The findings of fact and conclusions of law, while harmless, were not necessary in the posture of the case where it was terminated. The hearing was on motions for summary judgment. Bohn Aluminum Brass Corp. v. Storm King Corp., 6 Cir., 1962, 303 F.2d 425. See also Rules 52 and 56, F.R.Civ. P. The only finding necessary was that there was no genuine issue as to any material fact. Neff Instrument Corporation v. Cohu Electronics, Inc., 9 Cir., 1959, 269 F.2d 668. However, the findings as made, as well as the record, demonstrate that there was no dispute as to the facts as they related to the $265,000 sale by taxpayers to the corporation, and no other inference save that reached by the District Court could be drawn, and no other conclusion reached as to that amount.

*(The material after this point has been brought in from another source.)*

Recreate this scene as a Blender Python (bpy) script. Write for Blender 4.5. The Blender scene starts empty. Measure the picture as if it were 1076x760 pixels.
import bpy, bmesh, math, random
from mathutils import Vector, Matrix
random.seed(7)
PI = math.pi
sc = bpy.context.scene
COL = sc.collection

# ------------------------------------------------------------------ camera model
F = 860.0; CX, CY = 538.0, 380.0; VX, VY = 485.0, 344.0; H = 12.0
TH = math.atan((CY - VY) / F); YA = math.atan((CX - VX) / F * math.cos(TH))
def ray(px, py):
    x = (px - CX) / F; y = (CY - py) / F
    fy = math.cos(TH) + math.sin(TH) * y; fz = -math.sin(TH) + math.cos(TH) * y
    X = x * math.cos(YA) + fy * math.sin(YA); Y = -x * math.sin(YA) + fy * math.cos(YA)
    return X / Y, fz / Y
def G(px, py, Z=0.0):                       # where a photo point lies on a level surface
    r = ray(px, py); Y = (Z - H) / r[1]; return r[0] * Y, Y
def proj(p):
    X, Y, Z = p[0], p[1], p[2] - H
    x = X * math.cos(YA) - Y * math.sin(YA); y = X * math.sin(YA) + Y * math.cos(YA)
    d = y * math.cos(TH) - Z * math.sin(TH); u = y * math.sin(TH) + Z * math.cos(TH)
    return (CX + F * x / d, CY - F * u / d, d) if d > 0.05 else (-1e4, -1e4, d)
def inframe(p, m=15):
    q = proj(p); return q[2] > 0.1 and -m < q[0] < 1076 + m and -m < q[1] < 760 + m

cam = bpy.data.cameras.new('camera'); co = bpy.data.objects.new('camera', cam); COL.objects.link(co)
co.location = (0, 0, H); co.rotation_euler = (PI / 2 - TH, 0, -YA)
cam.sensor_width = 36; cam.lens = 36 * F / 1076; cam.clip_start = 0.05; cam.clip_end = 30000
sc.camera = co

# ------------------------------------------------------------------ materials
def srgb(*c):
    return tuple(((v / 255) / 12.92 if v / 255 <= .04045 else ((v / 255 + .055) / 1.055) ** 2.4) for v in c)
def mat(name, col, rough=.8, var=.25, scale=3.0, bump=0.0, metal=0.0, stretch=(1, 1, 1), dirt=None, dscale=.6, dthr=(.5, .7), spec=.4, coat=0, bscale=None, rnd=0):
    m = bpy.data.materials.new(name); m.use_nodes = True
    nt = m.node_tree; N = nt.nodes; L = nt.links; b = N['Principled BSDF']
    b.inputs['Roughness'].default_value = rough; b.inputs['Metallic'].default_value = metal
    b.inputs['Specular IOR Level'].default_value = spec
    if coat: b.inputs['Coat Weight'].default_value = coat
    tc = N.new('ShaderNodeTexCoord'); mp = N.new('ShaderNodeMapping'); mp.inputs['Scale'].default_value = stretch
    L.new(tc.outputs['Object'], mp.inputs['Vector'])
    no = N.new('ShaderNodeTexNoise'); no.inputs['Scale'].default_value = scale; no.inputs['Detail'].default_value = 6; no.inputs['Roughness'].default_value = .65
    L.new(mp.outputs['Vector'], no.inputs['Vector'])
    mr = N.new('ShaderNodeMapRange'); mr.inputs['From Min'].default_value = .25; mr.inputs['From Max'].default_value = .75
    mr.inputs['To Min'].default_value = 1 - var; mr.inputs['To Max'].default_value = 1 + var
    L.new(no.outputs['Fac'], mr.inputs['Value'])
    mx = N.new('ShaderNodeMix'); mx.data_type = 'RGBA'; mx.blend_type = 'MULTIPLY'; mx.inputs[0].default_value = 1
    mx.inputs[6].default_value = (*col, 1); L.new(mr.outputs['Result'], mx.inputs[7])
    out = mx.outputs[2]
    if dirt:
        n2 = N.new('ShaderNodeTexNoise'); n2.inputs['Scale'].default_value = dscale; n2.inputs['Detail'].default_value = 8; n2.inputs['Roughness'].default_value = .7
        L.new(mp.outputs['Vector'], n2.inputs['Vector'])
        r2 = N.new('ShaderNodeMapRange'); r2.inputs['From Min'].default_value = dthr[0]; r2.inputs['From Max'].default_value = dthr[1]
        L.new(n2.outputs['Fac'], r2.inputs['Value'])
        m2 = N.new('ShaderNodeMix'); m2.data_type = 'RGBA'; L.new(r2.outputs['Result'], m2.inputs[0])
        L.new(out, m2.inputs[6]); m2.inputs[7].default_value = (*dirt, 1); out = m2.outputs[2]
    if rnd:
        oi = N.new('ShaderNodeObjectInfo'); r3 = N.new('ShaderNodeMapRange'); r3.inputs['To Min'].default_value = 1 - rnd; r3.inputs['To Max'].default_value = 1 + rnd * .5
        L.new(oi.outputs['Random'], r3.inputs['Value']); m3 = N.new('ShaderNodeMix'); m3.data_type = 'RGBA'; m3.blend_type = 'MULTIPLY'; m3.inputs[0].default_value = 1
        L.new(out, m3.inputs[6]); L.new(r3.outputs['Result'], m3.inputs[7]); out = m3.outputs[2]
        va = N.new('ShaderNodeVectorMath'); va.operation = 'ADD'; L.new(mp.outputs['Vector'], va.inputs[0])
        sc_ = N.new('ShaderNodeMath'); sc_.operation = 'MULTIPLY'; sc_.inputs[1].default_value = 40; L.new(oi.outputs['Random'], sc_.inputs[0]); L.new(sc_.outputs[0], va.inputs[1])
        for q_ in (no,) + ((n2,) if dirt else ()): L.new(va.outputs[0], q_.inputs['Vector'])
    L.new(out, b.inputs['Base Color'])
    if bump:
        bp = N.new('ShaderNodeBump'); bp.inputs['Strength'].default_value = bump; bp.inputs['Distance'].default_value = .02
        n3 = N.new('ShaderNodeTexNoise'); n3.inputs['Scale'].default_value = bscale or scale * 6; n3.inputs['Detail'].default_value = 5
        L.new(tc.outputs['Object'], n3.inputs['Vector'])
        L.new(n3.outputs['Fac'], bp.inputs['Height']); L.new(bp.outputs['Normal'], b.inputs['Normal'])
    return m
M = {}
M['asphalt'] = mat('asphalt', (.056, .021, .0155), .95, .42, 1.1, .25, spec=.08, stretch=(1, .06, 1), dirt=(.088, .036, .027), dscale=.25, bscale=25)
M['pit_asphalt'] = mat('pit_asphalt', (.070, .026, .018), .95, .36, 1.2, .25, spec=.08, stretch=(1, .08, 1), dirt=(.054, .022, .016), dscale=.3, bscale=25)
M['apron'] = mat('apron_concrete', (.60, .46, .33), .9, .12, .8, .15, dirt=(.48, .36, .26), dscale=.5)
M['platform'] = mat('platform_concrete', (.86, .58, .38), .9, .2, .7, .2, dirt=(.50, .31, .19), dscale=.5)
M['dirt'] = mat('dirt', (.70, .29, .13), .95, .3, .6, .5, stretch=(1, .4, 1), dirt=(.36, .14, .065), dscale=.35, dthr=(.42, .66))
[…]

On the other hand, the evidence is in sharp dispute as to whether the additional $35,000 received by the corporation, should be included as a part of the substance of the transaction, and assessed as having been received by taxpayers. The mere fact that both appellants and appellee moved for summary judgment does not warrant the grant of either motion if the record reflects a genuine issue of fact. Chambers Company v. Equitable Life Assurance Soc., 5 Cir., 1955, 224 F.2d 338; Walling v. Richmond Screw Anchor Co., 2 Cir., 1946, 154 F.2d 780, cert. den., 328 U.S. 870, 66 S.Ct. 1383, 90 L.Ed. 1640; 6 Moore's Federal Practice, p. 2092; and 3 Federal Practice and Procedure, Barron and Holtzoff, (Wright Ed.), § 1239.
It appears that a portion of the $35,000 went to pay the real estate commission due, and another portion went to pay federal income taxes, while the substantial portion of the remaining sums went to the stockholders of the corporation on liquidation. To be sure, an unraveling of that which the taxpayers set in motion, and final disposition may not be without difficulty but that is the office of the hearing on the merits where, as respects the difference of $35,000, an issue of fact remains. Kennedy v. Silas Mason Co., 1948, 334 U.S. 249, 68 S.Ct. 1031, 92 L.Ed. 1347; and Winter Park Telephone Co. v. Southern Bell Telephone Telegraph Company, 5 Cir., 1950, 181 F.2d 341.
The judgment of the District Court must be reversed, and the case remanded for consideration on the merits of the question of whether the additional $35,000 was properly assessed to taxpayers as having been a part of the substance of the transaction. A summary judgment to the extent of the $265,000 would be in order on remand.
Reversed and remanded for further proceedings not inconsistent herewith.